Also, of course, a backing layer for support would not interfere
with the characteristics of a belt, which is polyimide or
essentially polyimide on the image-receiving side of the belt.
[0014] A second aspect in accordance with this invention is that
the side edges not have tapered extensions. FIG. 2 illustrates a
polyimide belt 60 currently available commercially. It has opposed
lateral surfaces 62 and 64 terminated in a side edge 66. That side
edge has a tapered extension 68. To prevent early cracking of the
belt 60 resulting from damaged thin areas, such tapered extensions
are avoided.
[0015] FIG. 3 illustrates a belt 70 in accordance with this
invention. Belt 70 is made of all polyimide or is made essentially
of polyimide. Belt 70 has a lateral surface 72 that is the
image-receiving side and a lateral bottom surface 74. Although
generally not required, bottom surface 74 may be formed of
materials for support purposes, which are different from
polyimide.
[0016] Surfaces 72 and 74 are sufficiently wide to receive the
toner image. Belt 70 also has side edges 76a and 76b on opposed
sides that constitute the thin dimension of the belt 70. In
accordance with this invention side edges are substantially
perpendicular to the lateral surfaces 72 and 74. This configuration
is readily obtained by cutting commercial belts at the
perpendicular angle with a blade having a flat face facing the
belt.
[0017] Available polyimide belts in accordance with FIG. 2 survive
a flex test to about 49 to 66 thousand cycles. State of the art
belts not of polyimide survive the same test to 1,000,000 cycles.
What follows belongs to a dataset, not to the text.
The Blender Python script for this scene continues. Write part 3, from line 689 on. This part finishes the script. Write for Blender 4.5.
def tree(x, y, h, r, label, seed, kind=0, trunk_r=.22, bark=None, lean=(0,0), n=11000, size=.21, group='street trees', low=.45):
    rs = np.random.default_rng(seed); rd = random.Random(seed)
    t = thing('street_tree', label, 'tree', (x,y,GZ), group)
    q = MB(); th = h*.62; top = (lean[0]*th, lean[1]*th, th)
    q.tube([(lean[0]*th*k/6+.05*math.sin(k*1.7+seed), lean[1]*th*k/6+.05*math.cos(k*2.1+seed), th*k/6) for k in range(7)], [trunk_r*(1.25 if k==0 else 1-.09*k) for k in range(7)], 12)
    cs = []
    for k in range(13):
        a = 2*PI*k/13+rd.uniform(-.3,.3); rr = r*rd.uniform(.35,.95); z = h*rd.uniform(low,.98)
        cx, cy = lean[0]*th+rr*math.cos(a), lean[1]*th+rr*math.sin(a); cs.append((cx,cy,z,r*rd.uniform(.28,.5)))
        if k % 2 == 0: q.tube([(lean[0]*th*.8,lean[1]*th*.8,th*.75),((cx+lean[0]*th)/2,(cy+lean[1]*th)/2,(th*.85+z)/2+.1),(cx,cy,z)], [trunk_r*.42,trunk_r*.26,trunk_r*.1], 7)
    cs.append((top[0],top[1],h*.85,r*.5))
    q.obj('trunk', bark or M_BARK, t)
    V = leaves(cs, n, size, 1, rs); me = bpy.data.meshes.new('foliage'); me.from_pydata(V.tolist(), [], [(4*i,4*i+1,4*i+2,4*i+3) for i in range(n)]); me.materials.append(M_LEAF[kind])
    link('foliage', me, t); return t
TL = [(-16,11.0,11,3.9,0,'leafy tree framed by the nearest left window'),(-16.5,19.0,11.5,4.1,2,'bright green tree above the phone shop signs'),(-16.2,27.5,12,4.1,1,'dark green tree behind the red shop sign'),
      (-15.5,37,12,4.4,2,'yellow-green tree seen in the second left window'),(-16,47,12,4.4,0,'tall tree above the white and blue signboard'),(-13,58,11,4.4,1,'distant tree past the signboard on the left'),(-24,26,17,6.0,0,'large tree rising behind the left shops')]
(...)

Belts in accordance with this invention, as illustrated in FIG. 3
also survive the same test to about 1,000,000 cycles.
[0018] The occasional tapered extension in a belt would necessarily
not expose the belt to failure to the same extent as the belt
having extensive tapered regions. Accordingly, belts that are
substantially in accordance with the avoidance of tapered
extensions are consistent with this invention.
[0019] Variations for the foregoing may be developed to avoid
tapered extensions from the polyimide.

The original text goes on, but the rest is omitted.